Monday, May 25, 2015

They Remember, Too



A week ago I was standing in the American Cemetery at Omaha Beach in Normandy and it is that experience that makes today's Memorial Day celebrations so much more meaningful to me than ever before.

In 1944, France granted perpetual concessions to 174 acres bordering the beach known during the war as Omaha Beach, one of the sites of the Allied invasion of Normandy. This land holds the graves of 9,386 Americans killed during the invasion.

We entered the cemetery at the semicircular garden located at the top of the picture above.  This garden is known as the Garden of the Missing.



The garden is surrounded by walls that contain the names of 1,557 men who died in the Normandy campaign but whose bodies could not be located.


A large inscription is chiseled into the wall at the center of the garden....

To these we owe the highest resolve 
that the cause for which they died shall live.

We left the Garden of the Missing and climbed the stairs into a beautiful colonnade.


Each end of the colonnade contained an area with maps and narrative explaining the military operations of the D-day invasion.

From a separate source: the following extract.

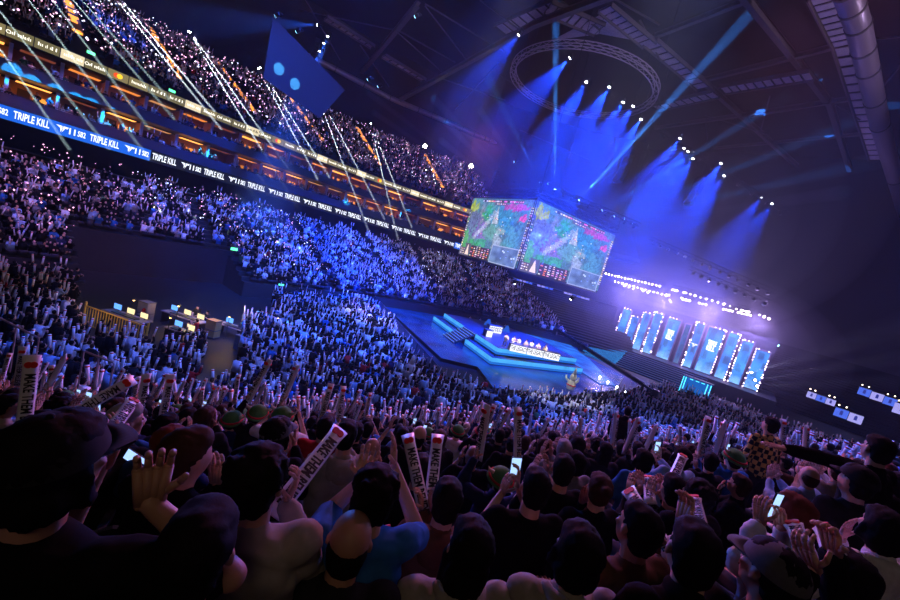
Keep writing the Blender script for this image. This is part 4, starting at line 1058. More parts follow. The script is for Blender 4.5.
# ------------------------------------------------------------------ the nearest people
LOWP = {p: person_meshes('p_'+p, p, .022, False) for p in POSES if p not in ('filmup', 'reach')}
LOWP['filmup'] = person_meshes('p_filmup', 'filmup', .022, False)
HAIR_LO = hair_meshes(.014, False); HATS = hat_meshes()
def setmat(o, m, slot=0):
    o.material_slots[slot].link = 'OBJECT'; o.material_slots[slot].material = m
def place_person(proto, pos, rz, skin, hair, hcol, garment, tcol, hat, label, group, hi=False, scale=1.0, hatcol=None):
    r = empty('person', pos, rz, label, 'person', group); r.scale = (scale,)*3
    o = link('body', proto['body'], r); setmat(o, SKIN[skin])
    g = {'tee': 'tee'}.get(garment, 'top'); o = link('shirt' if g == 'tee' else 'jacket' if garment == 'jacket' else 'sweater', proto[g], r); setmat(o, TOPM[tcol])
    if garment == 'hoodie': o.name = 'hoodie'; h = link('hood', proto['hood'], o); setmat(h, TOPM[tcol])
    link('trousers', proto['trousers'], r)
    if hi: link('shoes', proto['shoes'], r)
    M = Matrix.Translation(proto['hc']) @ proto['Rm'].to_4x4()
    if hair: o = link('hair', HAIR_LO[hair], r); o.matrix_local = M; setmat(o, HAIRM[hcol])
    if hat:
        o = link('hat', HATS[hat], r); o.matrix_local = M
        if hatcol and hat != 'festive': setmat(o, HATM[hatcol])
    return r
def world_m(r): return Matrix.Translation(r.location) @ Matrix.Rotation(r.rotation_euler.z, 4, 'Z') @ Matrix.Diagonal((*r.scale, 1))
def hold_things(r, proto, who, torch=False, tilt=None):
    W = world_m(r); pose = proto['pose']
    for s, side in ((1, 'right'), (-1, 'left')):
        a, e, w, d, n = proto['joints'][s]
        if pose in ('sticks', 'sticksup') or (pose == 'stickone' and s == 1):
            t = Vector((s*random.uniform(-.25, .3), random.uniform(-.1, .45), 1)).normalized() if tilt is None else Vector(tilt[0 if s == 1 else 1]).normalized()
            c = w+d.normalized()*.075+n.normalized()*.03+t*.2; yaw = random.uniform(-.5, .5)
            q = t.to_track_quat('Z', 'Y').to_matrix() @ Matrix.Rotation(yaw, 3, 'Z')
            clapper(W @ Matrix.Translation(c) @ q.to_4x4(), 'white clapper with red mark, %s hand of %s' % (side, who))
        if pose in ('phone', 'filmup') and s == 1:
            c = w+Vector((-.03, .05, .1)) if pose == 'phone' else w+Vector((0, .05, .13))
            phone(W @ Matrix.Translation(c) @ Matrix.Rotation(random.uniform(-.15, .15) if pose == 'phone' else 1.45, 4, 'Y'), 'lit phone held up by %s' % who, torch)

# seats
def seat_meshes():
    sm = mat('seat_plastic', (.012,.013,.02), .4)
    a = MB(); a.box((0, .1, .43), (.46, .42, .05)); a.box((0, .1, .46), (.42, .38, .03))
    c = MB(); n = 7; vs = []
    for k in range(n):
        f = k/(n-1)
        for x in (-.23, -.12, 0, .12, .23):
            z = .5+.42*f-(.05 if abs(x) > .2 and k == n-1 else 0); y = -.14-.09*f-.025*(1-(x/.23)**2)
            vs += [(x, y, z), (x, y-.03, z)]
    fs = []
    for k in range(n-1):
        for j in range(4):
            p = (k*5+j)*2; fs += [(p, p+2, p+12, p+10), (p+1, p+11, p+13, p+3)]
    for j in range(4): p = ((n-1)*5+j)*2; fs.append((p, p+2, p+3, p+1)); fs.append((j*2, j*2+1, j*2+3, j*2+2))
    for k in range(n-1): p = k*10; fs.append((p, p+10, p+11, p+1)); p = k*10+8; fs.append((p, p+1, p+11, p+10))
    c.add(vs, fs)
    l = MB(); 
    for s in (-1, 1): l.bar((s*.23, -.1, 0), (s*.23, -.1, .5), .04); l.bar((s*.25, -.12, .62), (s*.25, .25, .62), .045); l.bar((s*.24, -.1, .45), (s*.25, -.12, .62), .035)
    return a.mesh('seat_pan', sm), c.mesh('seat_back', sm), l.mesh('seat_support', black)
sa, sb, sc_ = seat_meshes()
def seat(pos, rz, label):
    r = empty('stadium_seat', pos, rz, label, 'seat', 'black stadium seats in the near rows')
    link('seat', sa, r); link('backrest', sb, r); link('support', sc_, r)

SEATRZ = UA                               # seats face down the rake
ORD = ['front', 'second', 'third', 'fourth', 'fifth', 'sixth', 'seventh', 'eighth', 'ninth', 'tenth', 'eleventh', 'twelfth', 'thirteenth', 'fourteenth', 'fifteenth', 'sixteenth', 'seventeenth', 'eighteenth', 'nineteenth', 'twentieth', 'twenty-first', 'twenty-second']
def on_row(px, py, hh=HEADH):
    """the spot on a seat row where a head of this height shows at that pixel"""
    best = None
    for i in range(-2, NROW):
        d = ray(px, py); z = row_z(i)+hh; t = (z-EYE.z)/d.z
        if t <= 0: continue
        p = EYE+d*t; s = p.dot(U2); e = abs(s-(.4+ROWP*i))
        if best is None or e < best[0]: best = (e, i, Vector((p.x, p.y, row_z(i))))
    return best[1], best[2]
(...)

Rising up in the center of the colonnade is a statue entitled The Spirit of American Youth Rising From the Waters. There were about 120 Americans in our group and we gathered at the foot of this statue for a short ceremony of remembrance.  The National Anthem was played and we sang the words that became forever more dear in that moment.  As we sang I realized that many of the French people visiting the cemetery that day had stopped and were watching us as we sang.  Some of them recorded us on iPads and phones and stood in silent respect until our ceremony was complete. It was then that I began to notice the other visitors in the cemetery... French students of every age in school groups learning and experiencing the history of the United States coming to the aid of France.  I began to listen to their teachers and, although I couldn't translate what they were saying, I knew that the history, significance, and sacrifice of the D-day invasion was being kept alive.  They remember, too.

After Taps was played, each member of our group was given a rose to lay at the grave of a brave American.  Theodore Roosevelt Jr., a recipient of the Medal of Honor, is buried there and his brother, Quentin Roosevelt who was killed in World War I, was moved there to lie beside his brother. Preston and Robert Niland, upon whose lives the movie Saving Private Ryan was based, are buried there also. 

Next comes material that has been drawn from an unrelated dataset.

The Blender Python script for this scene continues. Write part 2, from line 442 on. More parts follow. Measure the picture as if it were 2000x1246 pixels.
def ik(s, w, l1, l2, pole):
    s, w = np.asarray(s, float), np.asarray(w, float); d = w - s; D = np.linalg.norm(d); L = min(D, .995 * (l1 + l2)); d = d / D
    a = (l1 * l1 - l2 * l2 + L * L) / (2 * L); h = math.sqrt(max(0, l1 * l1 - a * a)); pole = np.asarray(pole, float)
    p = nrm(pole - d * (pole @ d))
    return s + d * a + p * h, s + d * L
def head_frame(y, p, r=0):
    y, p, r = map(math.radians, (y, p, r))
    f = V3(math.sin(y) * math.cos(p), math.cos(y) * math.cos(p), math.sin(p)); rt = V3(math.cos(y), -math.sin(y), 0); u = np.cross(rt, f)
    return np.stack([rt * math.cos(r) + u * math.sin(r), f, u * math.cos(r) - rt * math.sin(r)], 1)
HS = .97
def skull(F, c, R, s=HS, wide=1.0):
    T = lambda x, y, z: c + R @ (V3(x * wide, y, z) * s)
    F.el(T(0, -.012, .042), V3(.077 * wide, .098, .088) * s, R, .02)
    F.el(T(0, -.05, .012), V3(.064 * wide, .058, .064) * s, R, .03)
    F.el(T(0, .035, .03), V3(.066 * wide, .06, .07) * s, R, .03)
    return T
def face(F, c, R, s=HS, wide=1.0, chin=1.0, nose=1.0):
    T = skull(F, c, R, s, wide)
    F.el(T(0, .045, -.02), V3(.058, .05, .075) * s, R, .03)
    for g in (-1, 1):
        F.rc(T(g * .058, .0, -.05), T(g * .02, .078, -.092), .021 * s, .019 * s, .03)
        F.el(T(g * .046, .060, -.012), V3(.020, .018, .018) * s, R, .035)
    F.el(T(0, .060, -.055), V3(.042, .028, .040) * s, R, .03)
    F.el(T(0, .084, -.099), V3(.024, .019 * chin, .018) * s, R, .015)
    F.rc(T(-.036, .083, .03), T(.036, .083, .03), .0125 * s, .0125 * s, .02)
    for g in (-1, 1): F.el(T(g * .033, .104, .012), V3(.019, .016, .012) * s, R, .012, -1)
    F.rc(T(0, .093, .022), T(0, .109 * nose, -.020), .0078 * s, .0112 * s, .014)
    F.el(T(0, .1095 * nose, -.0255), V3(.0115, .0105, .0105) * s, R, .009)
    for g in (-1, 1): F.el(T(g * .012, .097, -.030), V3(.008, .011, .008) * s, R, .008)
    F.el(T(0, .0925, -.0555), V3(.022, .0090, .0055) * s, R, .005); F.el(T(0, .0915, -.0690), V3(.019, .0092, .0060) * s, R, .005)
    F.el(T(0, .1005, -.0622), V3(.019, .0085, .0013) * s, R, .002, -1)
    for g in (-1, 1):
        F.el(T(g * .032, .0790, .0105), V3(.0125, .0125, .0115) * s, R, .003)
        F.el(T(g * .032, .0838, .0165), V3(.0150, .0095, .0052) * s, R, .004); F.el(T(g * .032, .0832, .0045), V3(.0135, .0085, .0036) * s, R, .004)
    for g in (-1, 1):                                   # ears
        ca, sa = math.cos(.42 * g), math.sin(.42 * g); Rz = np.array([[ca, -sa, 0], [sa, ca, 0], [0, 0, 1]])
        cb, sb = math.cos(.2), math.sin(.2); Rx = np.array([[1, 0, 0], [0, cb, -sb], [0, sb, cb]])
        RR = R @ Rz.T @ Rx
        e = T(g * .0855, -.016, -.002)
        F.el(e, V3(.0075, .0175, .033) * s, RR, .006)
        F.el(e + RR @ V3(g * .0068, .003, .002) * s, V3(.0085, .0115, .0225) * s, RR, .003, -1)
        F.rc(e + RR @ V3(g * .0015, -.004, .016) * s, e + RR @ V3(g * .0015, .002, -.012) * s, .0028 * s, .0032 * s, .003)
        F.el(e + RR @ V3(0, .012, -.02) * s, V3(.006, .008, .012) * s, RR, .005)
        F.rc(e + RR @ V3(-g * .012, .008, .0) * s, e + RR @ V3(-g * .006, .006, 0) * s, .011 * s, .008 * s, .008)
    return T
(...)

 But I laid my rose at the grave of a Louisiana boy in memory of all the boys that left happy lives in our state to fight with astounding courage on a foreign beach for a great cause that ultimately saved the world.







As I was leaving the cemetery, I saw an French  couple carrying bouquets of flowers.  I asked if I could take their picture and they agreed.  As I snapped the shot, they said over and over, "Merci, America, Merci!!" They remember, too.


When I shared this with my niece, she told me that she was touched by the number of houses in the area that flew both the French and American flags. They remember, too.


In 1944, when the American Cemetery at Omaha Beach was established, the families of the men who had died there were given the choice to bring their sons home or have them buried in the new cemetery.  Sixty percent of the families brought their sons home, a choice I probably would have made too.  But forty percent chose to bury their sons on this distant beach beside their comrades in arms- their friends, their brothers, united to this day in their mission.  And it is thanks to their families that French students on field trips, and French couples with flowers, and American tourists can come together on hallowed ground to remember, too.

"They endured everything and gave their all so that justice among nations might prevail and that mankind might enjoy freedom and inherit peace."